Whether you're Beyonce or Kelsey Grammer, everyone looks like a hot mess when they fall. However, researchers at the Georgia Institute of Technology may have found a way to make sure robots can at least look good while doing it.

Georgia Tech PhD graduate Sehoon Ha and Professor Karen Liu have come up with a new algorithm that communicates to a robot how to react during a variety of falls. This research, titled "Multiple Contact Planning for Minimizing Damage of Humanoid Falls," was initially presented earlier this month at the IEEE/RSJ International Conference on Intelligent Robots and Systems in Hamburg, Germany.

The researchers used a BioloidGP humanoid to test out the algorithm and show how it helped the robot fall more gracefully after a slight nudge, heavier push and a really big shove, which you can see for yourself in the video below.
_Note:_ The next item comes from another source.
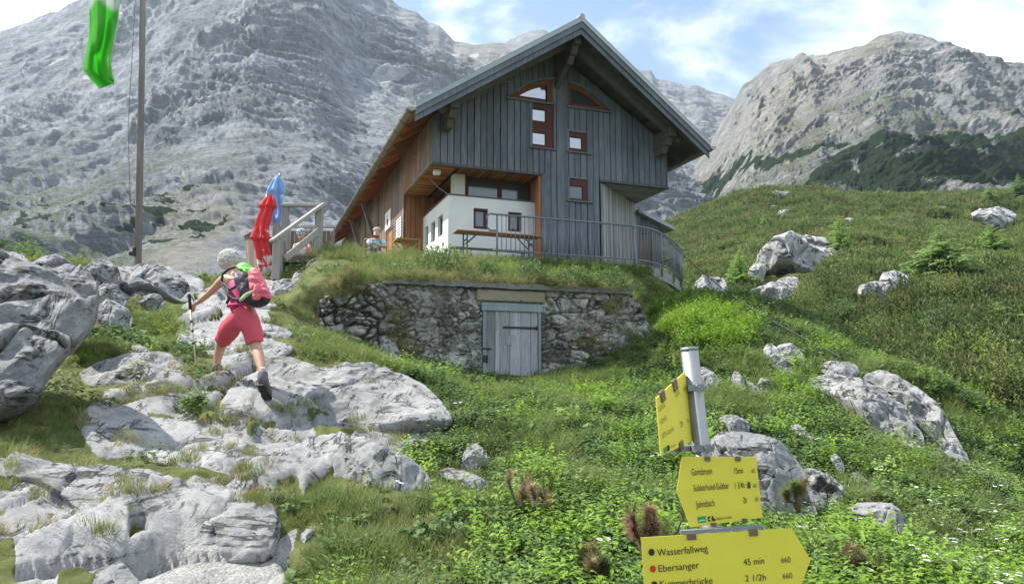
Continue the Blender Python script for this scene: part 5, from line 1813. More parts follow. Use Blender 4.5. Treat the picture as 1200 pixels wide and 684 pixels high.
def scatter(name, label, cat, pts, scl, idx, coll, tilt=0.15, seed=1, nrm=None):
    n = len(pts)
    rs = np.random.RandomState(seed)
    me = bpy.data.meshes.new(name)
    me.vertices.add(n)
    org = np.array([0, 8.0, -1.0])
    me.vertices.foreach_set('co', (np.asarray(pts) - org).astype(np.float32).ravel())
    rot = np.stack([rs.normal(0, tilt, n), rs.normal(0, tilt, n), rs.uniform(0, 6.283, n)], 1)
    a = me.attributes.new('rot', 'FLOAT_VECTOR', 'POINT'); a.data.foreach_set('vector', rot.astype(np.float32).ravel())
    a = me.attributes.new('scl', 'FLOAT', 'POINT'); a.data.foreach_set('value', np.asarray(scl, np.float32))
    a = me.attributes.new('idx', 'INT', 'POINT'); a.data.foreach_set('value', np.asarray(idx, np.int32))
    o = bpy.data.objects.new(name, me)
    o.location = org
    COL.objects.link(o)
    ng = bpy.data.node_groups.new(name + "_scatter", 'GeometryNodeTree')
    ng.interface.new_socket('Geometry', in_out='INPUT', socket_type='NodeSocketGeometry')
    ng.interface.new_socket('Geometry', in_out='OUTPUT', socket_type='NodeSocketGeometry')
    N, L = ng.nodes, ng.links
    gi, go = N.new('NodeGroupInput'), N.new('NodeGroupOutput')
    ip = N.new('GeometryNodeInstanceOnPoints')
    ci = N.new('GeometryNodeCollectionInfo')
    ci.inputs['Collection'].default_value = coll
    ci.inputs['Separate Children'].default_value = True
    ci.inputs['Reset Children'].default_value = True
    ip.inputs['Pick Instance'].default_value = True

    def na(nm, ty):
        x = N.new('GeometryNodeInputNamedAttribute')
        x.data_type = ty
        x.inputs[0].default_value = nm
        return x.outputs[0]
    L.new(gi.outputs[0], ip.inputs['Points'])
    L.new(ci.outputs[0], ip.inputs['Instance'])
    L.new(na('idx', 'INT'), ip.inputs['Instance Index'])
    L.new(na('rot', 'FLOAT_VECTOR'), ip.inputs['Rotation'])
    L.new(na('scl', 'FLOAT'), ip.inputs['Scale'])
    L.new(ip.outputs[0], go.inputs[0])
    m = o.modifiers.new("scatter", 'NODES')
    m.node_group = ng
    return tag(o, label, cat, kind="stuff")


class LB:
    """leaf-mesh collector (triangles and quads with a tint)"""

    def __init__(self):
        self.v, self.f, self.t = [], [], []

    def quadstrip(self, pts, wid, side, tint):
        n0 = len(self.v)
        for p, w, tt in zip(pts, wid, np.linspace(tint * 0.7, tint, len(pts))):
            self.v += [p - side * w, p + side * w]
            self.t += [tt, tt]
        for k in range(len(pts) - 1):
            self.f.append((n0 + 2 * k, n0 + 2 * k + 1, n0 + 2 * k + 3, n0 + 2 * k + 2))

    def leaf(self, base, d, up, L, W, tint, fold=0.25):
        d = d / np.linalg.norm(d)
        s = np.cross(d, up)
        s = s / (np.linalg.norm(s) + 1e-9)
        n = np.cross(s, d)
        n0 = len(self.v)
        b = base
        pts = [b, b + d * L * 0.45 + s * W + n * W * fold, b + d * L * 0.5, b + d * L * 0.45 - s * W + n * W * fold, b + d * L - n * L * 0.12]
        self.v += pts
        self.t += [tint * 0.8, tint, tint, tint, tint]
        self.f += [(n0, n0 + 1, n0 + 2), (n0, n0 + 2, n0 + 3), (n0 + 1, n0 + 4, n0 + 2), (n0 + 2, n0 + 4, n0 + 3)]

    def out(self, mat):
        return np.array(self.v), self.f, np.array(self.t), mat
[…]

In each case, the algorithm helped the robot land on its hands, knees or roll over onto its back instead of just falling flat on its face.

Aside from saving robots the embarrassment of making an ugly fall, if robots have a cleaner stumble, it could help minimize damage to them, which could not only help save money but could also make them safer as robots become increasingly used in health care or domestic situations around the elderly, children, the injured or pets.

"We believe robots can learn how to fall safely," Ha said in a press release. "Our work unified existing research about how to teach robots to fall by giving them a tool to automatically determine the total number of contacts (how many hands shoved it, for example), the order of contacts, and the position and timing of those contacts. All of that impacts the potential of a fall and changes the robot's response."

This new research builds upon Liu's previous work studying how cats change their bodies when they fall, which revealed the importance of the angle of landing in a fall and that robots had the capability to achieve a softer landing.

"Our new planning algorithm takes into account the hardware constraints and the capabilities of the robot, and suggests a sequence of contacts so the robot gradually can slow itself down," Liu said in a press release.

Now if only there was a way to teach humans to fall more gracefully. But then again, if that were the case, what would we watch on YouTube?